**WORK REQUIRED**: Will you quote precisely the lines that run from the top of the material below to the line containing "label, 'small pine', loc=loc)", both ends included?

**INFORMATION PROVIDED**:

------------------------------------------------------------------------

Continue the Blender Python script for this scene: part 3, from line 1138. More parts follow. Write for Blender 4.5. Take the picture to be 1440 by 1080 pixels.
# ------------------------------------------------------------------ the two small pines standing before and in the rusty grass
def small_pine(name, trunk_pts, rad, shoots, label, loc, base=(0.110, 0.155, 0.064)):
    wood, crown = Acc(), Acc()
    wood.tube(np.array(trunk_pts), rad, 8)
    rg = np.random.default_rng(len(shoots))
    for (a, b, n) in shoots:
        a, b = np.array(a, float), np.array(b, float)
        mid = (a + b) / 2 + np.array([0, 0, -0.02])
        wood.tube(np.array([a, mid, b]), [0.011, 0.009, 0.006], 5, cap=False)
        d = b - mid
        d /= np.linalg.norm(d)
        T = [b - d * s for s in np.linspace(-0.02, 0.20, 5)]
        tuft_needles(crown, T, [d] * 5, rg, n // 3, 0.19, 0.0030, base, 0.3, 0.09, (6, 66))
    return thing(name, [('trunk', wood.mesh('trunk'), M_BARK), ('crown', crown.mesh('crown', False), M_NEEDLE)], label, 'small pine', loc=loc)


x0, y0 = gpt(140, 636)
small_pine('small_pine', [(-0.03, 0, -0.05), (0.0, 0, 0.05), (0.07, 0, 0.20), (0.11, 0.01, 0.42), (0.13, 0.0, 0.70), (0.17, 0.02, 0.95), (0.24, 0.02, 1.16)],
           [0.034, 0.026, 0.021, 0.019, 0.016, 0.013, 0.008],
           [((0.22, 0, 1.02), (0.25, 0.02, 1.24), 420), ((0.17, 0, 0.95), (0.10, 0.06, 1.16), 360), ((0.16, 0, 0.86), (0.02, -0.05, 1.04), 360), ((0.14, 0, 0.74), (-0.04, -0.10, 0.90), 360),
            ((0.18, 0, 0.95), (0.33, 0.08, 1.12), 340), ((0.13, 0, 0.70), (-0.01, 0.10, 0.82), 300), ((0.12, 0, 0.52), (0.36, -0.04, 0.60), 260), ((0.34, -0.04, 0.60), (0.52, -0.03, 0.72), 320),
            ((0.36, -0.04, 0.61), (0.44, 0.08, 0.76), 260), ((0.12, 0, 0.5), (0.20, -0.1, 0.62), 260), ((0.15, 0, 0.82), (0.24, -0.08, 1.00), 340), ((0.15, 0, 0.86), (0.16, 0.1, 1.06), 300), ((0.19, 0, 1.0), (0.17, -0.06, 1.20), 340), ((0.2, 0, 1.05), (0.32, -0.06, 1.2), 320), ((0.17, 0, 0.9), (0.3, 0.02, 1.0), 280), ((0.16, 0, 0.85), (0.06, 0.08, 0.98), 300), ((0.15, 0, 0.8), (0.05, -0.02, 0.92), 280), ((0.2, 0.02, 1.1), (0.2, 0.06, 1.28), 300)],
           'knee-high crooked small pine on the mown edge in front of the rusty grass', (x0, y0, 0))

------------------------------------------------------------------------

**RESULT**:
Continue the Blender Python script for this scene: part 3, from line 1138. More parts follow. Write for Blender 4.5. Take the picture to be 1440 by 1080 pixels.
# ------------------------------------------------------------------ the two small pines standing before and in the rusty grass
def small_pine(name, trunk_pts, rad, shoots, label, loc, base=(0.110, 0.155, 0.064)):
    wood, crown = Acc(), Acc()
    wood.tube(np.array(trunk_pts), rad, 8)
    rg = np.random.default_rng(len(shoots))
    for (a, b, n) in shoots:
        a, b = np.array(a, float), np.array(b, float)
        mid = (a + b) / 2 + np.array([0, 0, -0.02])
        wood.tube(np.array([a, mid, b]), [0.011, 0.009, 0.006], 5, cap=False)
        d = b - mid
        d /= np.linalg.norm(d)
        T = [b - d * s for s in np.linspace(-0.02, 0.20, 5)]
        tuft_needles(crown, T, [d] * 5, rg, n // 3, 0.19, 0.0030, base, 0.3, 0.09, (6, 66))
    return thing(name, [('trunk', wood.mesh('trunk'), M_BARK), ('crown', crown.mesh('crown', False), M_NEEDLE)], label, 'small pine', loc=loc)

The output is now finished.